Global Markets Dip Ahead of US Election

Global stock markets faced a decline on Thursday as investors grappled with the uncertainty surrounding the upcoming US election next Tuesday. Major European indices, including France's CAC 40, Germany's DAX, and Britain's FTSE 100, all experienced losses in early trading. US stock futures also pointed towards a lower opening, with Dow futures down 0.5% and S&P 500 futures down nearly 0.8%.

In Asia, Japan's Nikkei 225 dipped 0.5%, while Australia's S&P/ASX 200 slipped 0.3%. Hong Kong's Hang Seng lost 0.1%, while the Shanghai Composite managed a slight gain of 0.4%. South Korea's Kospi, however, saw a significant drop of 1.5% following North Korea's test launch of a new intercontinental ballistic missile.

The Bank of Japan's decision to keep its benchmark rate unchanged at 0.25% also contributed to the cautious market sentiment.

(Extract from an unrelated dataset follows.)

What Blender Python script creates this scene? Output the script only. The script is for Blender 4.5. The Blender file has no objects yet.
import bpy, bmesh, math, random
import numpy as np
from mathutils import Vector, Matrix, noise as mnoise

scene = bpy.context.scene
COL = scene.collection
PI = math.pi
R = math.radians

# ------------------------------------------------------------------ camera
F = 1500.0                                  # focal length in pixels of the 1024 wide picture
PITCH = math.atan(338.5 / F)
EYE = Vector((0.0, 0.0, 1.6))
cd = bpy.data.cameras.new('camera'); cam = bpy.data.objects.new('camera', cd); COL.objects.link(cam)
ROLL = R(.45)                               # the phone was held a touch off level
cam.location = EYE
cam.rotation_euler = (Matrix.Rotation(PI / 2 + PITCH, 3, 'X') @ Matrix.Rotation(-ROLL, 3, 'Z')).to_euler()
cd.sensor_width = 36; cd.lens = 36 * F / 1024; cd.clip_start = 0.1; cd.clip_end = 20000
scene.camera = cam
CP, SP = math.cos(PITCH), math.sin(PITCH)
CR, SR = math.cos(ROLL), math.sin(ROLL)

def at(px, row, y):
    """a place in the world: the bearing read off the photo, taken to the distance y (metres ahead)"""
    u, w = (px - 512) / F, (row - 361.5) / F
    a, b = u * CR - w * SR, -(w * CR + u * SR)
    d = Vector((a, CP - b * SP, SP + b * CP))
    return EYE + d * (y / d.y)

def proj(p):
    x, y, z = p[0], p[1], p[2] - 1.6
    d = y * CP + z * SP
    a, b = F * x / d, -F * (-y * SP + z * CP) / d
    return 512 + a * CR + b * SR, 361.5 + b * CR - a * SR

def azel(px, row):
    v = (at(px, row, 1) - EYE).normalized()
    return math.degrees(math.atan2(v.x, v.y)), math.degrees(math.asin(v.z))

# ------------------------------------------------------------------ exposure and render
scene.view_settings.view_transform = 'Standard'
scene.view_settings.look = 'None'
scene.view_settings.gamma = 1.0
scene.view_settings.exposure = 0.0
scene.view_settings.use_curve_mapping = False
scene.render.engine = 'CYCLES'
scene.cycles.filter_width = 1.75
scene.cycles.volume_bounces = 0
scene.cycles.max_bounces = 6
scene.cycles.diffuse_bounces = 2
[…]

Additionally, Japan's political landscape remains uncertain after the governing party lost its majority in the lower house of parliament in recent elections.

Upcoming earnings releases in Asia and globally further added to the wait-and-see mood among investors.

Meanwhile, a US report suggesting stronger-than-expected hiring outside the government in October raised optimism for Friday's comprehensive jobs report from the US government. This report could provide further insights into the health of the US economy.

Despite the recent interest rate cuts by the Federal Reserve, concerns remain about the potential for a recession. Traders largely anticipate the Fed to cut its federal funds rate by a quarter of a percentage point at its next meeting next week.

In energy markets, benchmark US crude rose slightly, while Brent crude, the international standard, also saw a small increase. The US dollar weakened against the Japanese yen, while the euro edged lower against the dollar.